─── Exercise material ───

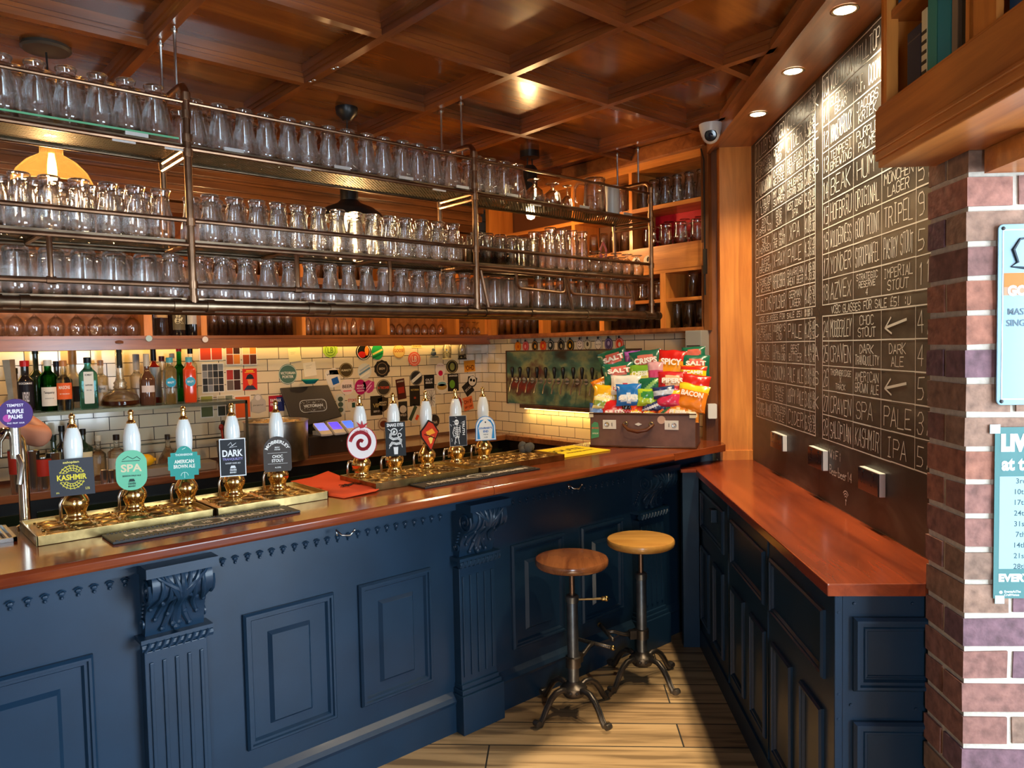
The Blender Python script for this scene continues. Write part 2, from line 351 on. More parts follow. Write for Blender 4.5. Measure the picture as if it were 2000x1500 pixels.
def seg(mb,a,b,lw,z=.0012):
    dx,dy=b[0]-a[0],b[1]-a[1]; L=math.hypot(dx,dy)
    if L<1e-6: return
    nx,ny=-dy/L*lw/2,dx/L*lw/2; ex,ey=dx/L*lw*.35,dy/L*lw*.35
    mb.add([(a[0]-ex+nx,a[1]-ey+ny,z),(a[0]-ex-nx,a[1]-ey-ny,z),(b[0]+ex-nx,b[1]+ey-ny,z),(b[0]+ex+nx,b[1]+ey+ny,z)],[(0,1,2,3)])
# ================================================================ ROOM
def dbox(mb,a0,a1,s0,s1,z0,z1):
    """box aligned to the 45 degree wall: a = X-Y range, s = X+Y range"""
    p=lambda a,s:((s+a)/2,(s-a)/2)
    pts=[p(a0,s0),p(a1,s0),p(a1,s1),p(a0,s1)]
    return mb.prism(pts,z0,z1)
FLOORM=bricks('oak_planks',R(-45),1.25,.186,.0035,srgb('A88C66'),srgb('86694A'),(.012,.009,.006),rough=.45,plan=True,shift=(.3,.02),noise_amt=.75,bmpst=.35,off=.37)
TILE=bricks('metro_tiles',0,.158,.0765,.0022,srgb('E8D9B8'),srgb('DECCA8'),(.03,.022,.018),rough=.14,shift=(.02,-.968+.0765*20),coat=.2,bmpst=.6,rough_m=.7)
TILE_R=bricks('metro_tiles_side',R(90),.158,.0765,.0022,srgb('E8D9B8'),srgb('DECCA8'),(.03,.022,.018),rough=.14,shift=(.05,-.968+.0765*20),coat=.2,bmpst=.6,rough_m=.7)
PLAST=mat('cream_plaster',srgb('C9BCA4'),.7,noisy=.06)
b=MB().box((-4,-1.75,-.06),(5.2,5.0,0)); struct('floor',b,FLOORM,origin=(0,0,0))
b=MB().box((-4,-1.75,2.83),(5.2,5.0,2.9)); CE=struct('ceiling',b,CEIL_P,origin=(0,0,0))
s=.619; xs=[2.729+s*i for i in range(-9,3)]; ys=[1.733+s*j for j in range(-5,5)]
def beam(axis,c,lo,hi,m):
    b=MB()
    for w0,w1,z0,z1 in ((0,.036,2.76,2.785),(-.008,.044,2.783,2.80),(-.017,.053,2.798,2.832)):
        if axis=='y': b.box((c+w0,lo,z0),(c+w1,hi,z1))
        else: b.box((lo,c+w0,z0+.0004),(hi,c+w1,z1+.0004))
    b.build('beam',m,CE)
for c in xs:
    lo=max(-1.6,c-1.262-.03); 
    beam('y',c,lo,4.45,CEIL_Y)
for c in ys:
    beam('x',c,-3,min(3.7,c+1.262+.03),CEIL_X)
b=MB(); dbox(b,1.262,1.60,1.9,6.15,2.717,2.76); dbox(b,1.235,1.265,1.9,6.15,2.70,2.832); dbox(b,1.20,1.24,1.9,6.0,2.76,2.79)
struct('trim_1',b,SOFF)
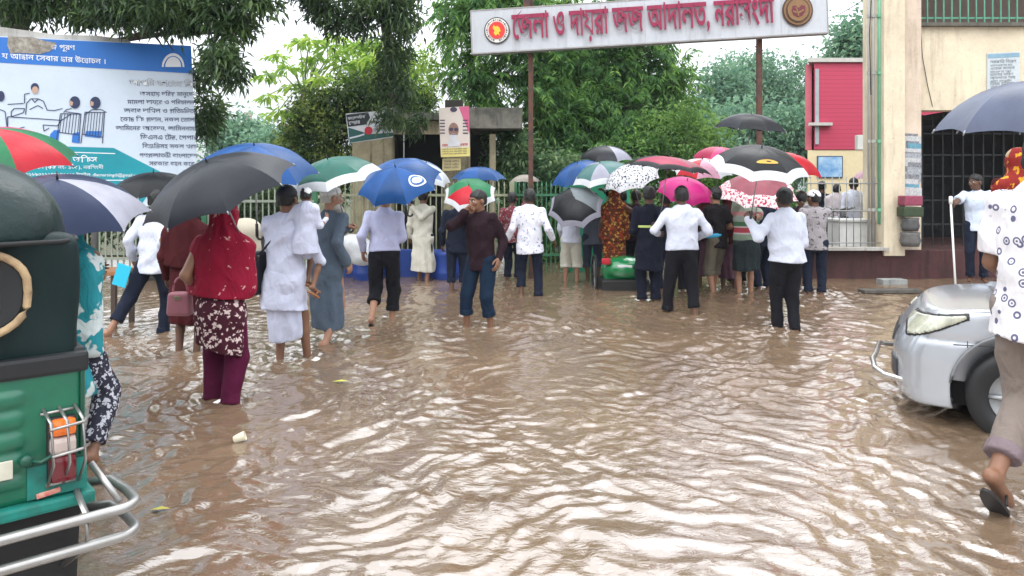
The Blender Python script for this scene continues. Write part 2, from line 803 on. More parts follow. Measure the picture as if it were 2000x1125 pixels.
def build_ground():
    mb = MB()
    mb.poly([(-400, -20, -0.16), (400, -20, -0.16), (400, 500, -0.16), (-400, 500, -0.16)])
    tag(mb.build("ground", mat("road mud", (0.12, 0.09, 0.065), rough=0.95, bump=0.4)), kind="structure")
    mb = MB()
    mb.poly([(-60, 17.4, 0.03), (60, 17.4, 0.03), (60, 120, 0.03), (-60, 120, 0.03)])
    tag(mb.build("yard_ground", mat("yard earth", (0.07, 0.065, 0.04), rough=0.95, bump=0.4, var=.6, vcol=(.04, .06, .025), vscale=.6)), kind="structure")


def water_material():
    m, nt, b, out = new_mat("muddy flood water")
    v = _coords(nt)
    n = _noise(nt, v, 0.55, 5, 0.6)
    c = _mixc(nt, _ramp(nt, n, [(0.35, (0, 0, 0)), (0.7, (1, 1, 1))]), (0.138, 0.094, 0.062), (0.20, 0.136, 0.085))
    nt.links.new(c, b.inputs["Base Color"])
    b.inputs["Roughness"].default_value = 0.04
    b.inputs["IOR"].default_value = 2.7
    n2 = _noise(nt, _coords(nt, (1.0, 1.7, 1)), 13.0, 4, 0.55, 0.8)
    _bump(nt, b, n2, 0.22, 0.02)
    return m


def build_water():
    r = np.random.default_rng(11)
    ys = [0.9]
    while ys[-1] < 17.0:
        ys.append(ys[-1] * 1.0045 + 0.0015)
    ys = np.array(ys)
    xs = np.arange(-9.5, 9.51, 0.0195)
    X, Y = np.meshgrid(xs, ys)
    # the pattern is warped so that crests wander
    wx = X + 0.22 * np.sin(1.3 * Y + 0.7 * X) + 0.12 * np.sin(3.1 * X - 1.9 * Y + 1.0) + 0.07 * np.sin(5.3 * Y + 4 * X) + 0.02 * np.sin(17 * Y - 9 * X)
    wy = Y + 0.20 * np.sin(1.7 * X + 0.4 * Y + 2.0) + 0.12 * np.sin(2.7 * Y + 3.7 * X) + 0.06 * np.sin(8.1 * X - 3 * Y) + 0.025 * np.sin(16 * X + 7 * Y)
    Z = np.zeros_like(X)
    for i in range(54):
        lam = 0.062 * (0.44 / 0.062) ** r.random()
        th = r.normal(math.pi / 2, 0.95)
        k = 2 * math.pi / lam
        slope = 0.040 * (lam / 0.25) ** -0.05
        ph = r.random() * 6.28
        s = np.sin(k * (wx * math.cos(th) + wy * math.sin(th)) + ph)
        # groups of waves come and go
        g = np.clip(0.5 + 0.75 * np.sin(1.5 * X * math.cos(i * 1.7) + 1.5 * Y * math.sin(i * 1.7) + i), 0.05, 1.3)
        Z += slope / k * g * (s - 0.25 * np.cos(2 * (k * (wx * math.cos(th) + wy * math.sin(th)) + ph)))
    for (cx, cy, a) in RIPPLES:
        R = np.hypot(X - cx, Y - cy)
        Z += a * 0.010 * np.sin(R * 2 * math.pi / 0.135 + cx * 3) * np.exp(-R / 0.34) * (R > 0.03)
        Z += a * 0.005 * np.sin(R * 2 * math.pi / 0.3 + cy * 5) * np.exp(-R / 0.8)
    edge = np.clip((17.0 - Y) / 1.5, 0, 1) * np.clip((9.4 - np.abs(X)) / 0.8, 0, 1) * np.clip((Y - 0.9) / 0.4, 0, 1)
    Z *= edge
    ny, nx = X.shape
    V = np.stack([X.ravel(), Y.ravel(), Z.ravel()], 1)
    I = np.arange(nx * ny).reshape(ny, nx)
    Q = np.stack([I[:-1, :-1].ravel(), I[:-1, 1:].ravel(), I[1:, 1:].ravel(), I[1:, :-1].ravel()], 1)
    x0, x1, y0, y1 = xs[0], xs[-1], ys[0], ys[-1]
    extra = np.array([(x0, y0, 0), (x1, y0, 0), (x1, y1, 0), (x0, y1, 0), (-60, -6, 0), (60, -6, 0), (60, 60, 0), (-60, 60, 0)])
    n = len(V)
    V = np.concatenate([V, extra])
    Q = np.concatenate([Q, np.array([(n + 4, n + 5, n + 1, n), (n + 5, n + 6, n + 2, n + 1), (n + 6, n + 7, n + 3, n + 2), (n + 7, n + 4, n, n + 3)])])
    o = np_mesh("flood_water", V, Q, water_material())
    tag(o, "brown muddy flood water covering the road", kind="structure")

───
─── Exercise material ───

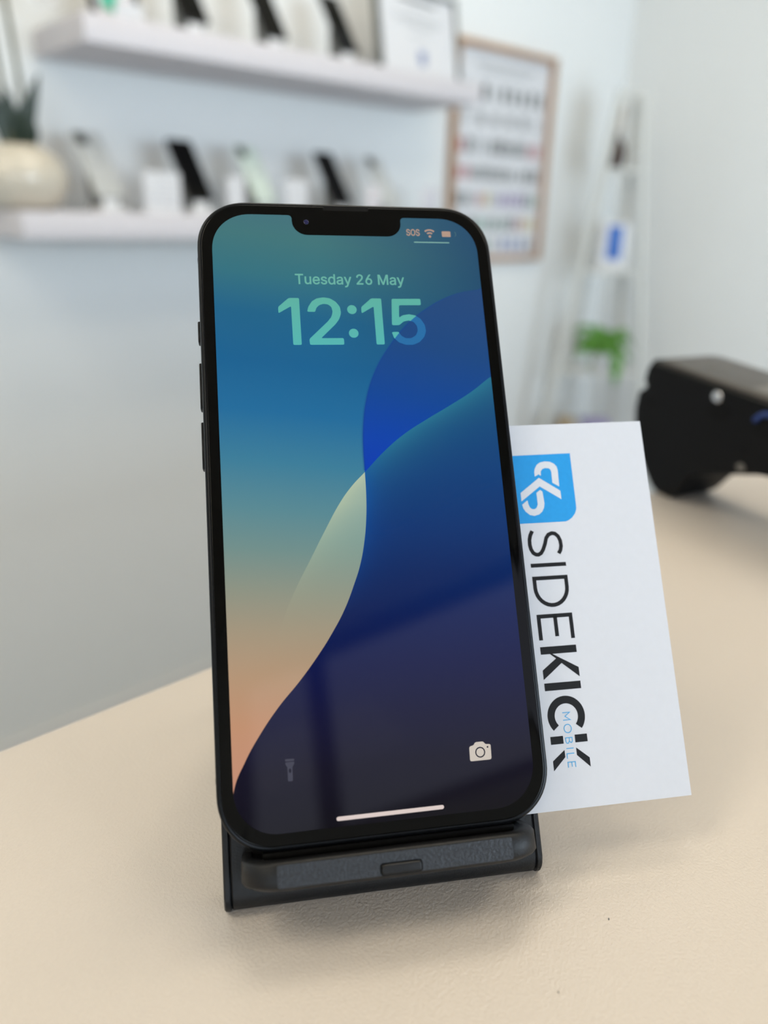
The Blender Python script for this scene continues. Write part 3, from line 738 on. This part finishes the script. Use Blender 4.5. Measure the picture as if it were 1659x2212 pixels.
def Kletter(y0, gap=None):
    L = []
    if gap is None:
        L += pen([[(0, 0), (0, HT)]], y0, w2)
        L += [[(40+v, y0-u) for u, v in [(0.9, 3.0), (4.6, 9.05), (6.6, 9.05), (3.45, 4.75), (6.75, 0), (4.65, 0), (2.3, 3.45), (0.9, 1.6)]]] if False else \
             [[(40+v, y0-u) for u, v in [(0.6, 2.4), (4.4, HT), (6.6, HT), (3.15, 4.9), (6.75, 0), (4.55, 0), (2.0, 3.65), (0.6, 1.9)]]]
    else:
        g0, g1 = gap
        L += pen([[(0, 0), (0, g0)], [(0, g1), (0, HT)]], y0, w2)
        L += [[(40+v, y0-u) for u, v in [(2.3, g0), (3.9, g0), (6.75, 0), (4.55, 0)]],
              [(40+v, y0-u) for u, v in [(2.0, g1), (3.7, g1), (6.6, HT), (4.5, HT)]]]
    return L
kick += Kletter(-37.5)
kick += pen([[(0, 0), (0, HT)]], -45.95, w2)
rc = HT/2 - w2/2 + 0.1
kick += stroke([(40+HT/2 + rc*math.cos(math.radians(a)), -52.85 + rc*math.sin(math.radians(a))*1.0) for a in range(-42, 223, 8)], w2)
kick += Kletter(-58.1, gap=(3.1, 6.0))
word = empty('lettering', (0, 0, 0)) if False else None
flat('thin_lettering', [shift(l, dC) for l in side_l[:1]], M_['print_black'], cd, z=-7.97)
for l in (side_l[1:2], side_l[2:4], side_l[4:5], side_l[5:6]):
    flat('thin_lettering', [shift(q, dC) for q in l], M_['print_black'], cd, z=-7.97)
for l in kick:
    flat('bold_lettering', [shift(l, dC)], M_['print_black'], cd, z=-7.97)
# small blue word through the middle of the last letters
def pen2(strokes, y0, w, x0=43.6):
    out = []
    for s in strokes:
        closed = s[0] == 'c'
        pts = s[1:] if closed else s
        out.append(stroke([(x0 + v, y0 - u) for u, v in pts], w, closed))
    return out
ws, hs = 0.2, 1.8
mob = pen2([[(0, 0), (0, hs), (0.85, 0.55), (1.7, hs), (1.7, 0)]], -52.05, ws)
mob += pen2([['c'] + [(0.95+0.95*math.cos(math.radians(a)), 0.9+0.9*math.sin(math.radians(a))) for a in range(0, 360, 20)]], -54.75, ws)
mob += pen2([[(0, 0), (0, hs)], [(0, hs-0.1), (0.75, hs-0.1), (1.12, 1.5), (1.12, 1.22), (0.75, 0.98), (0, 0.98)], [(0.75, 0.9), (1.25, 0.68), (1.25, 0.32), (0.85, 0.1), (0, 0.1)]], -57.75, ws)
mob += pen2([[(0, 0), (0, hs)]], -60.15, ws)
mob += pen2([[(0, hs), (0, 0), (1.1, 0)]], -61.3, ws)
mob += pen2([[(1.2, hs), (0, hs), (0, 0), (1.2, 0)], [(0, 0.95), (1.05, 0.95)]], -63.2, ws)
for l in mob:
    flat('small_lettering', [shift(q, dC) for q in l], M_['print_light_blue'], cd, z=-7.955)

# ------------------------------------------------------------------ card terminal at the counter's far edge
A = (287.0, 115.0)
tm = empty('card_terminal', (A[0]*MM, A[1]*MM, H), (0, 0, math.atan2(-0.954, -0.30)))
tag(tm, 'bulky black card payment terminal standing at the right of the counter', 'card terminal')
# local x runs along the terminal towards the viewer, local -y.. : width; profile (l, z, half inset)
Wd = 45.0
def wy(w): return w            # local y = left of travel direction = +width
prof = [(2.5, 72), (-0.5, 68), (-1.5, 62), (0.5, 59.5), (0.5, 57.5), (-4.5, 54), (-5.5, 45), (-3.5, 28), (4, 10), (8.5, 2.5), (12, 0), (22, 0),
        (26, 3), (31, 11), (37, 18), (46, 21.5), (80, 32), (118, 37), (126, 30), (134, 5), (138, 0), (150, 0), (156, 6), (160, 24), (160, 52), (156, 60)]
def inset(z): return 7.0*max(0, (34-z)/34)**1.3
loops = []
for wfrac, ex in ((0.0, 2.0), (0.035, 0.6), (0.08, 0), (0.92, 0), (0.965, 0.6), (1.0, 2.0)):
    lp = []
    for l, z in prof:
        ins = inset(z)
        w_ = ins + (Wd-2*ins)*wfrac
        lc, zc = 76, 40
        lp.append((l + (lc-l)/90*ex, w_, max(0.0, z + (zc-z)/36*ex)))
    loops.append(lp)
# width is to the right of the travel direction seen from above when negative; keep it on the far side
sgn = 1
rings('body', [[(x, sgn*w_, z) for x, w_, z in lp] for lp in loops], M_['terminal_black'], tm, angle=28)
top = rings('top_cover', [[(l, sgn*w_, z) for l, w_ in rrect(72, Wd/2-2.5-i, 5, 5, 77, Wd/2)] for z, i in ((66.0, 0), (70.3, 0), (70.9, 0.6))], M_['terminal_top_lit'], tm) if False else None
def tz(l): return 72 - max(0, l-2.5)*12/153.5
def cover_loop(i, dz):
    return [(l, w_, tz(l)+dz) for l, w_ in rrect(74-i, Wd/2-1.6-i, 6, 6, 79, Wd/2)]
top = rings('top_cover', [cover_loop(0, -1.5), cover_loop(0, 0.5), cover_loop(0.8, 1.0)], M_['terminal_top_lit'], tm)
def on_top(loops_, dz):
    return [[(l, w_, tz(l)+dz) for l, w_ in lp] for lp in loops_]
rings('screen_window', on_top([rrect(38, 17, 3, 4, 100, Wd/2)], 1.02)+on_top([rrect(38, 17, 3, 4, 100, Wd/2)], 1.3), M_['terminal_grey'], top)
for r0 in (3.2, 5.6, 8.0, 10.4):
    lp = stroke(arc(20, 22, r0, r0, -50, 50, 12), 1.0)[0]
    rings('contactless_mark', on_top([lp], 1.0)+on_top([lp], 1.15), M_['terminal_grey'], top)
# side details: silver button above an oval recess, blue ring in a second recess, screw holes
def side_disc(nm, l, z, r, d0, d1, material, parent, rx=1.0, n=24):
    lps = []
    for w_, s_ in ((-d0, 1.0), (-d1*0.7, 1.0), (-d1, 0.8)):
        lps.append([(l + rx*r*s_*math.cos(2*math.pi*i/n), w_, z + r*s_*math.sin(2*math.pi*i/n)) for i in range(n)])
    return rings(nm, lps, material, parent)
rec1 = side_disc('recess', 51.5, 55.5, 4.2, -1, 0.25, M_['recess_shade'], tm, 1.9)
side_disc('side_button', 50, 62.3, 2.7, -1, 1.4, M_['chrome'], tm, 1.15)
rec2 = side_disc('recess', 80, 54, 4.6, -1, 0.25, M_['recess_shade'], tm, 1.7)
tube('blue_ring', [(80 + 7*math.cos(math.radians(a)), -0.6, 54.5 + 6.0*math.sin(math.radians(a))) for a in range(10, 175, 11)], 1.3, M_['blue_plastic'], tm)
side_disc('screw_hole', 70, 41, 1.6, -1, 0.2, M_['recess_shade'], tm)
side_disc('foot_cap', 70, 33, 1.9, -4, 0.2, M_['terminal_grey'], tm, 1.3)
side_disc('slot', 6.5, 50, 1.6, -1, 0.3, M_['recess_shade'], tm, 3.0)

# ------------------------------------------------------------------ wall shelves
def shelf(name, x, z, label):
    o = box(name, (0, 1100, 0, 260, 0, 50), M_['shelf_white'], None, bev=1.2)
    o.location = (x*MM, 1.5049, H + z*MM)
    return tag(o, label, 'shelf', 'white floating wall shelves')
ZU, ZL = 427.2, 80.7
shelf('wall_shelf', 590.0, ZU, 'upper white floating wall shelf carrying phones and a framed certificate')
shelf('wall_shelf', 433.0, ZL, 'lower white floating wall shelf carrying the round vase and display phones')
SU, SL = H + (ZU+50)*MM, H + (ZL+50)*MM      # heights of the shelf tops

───

### Request
Go through the entries above and pull out each line with "continues" in it.

### Response to the exercise
The Blender Python script for this scene continues. Write part 2, from line 351 on. More parts follow. Write for Blender 4.5. Measure the picture as if it were 2000x1500 pixels.
The Blender Python script for this scene continues. Write part 2, from line 803 on. More parts follow. Measure the picture as if it were 2000x1125 pixels.
The Blender Python script for this scene continues. Write part 3, from line 738 on. This part finishes the script. Use Blender 4.5. Measure the picture as if it were 1659x2212 pixels.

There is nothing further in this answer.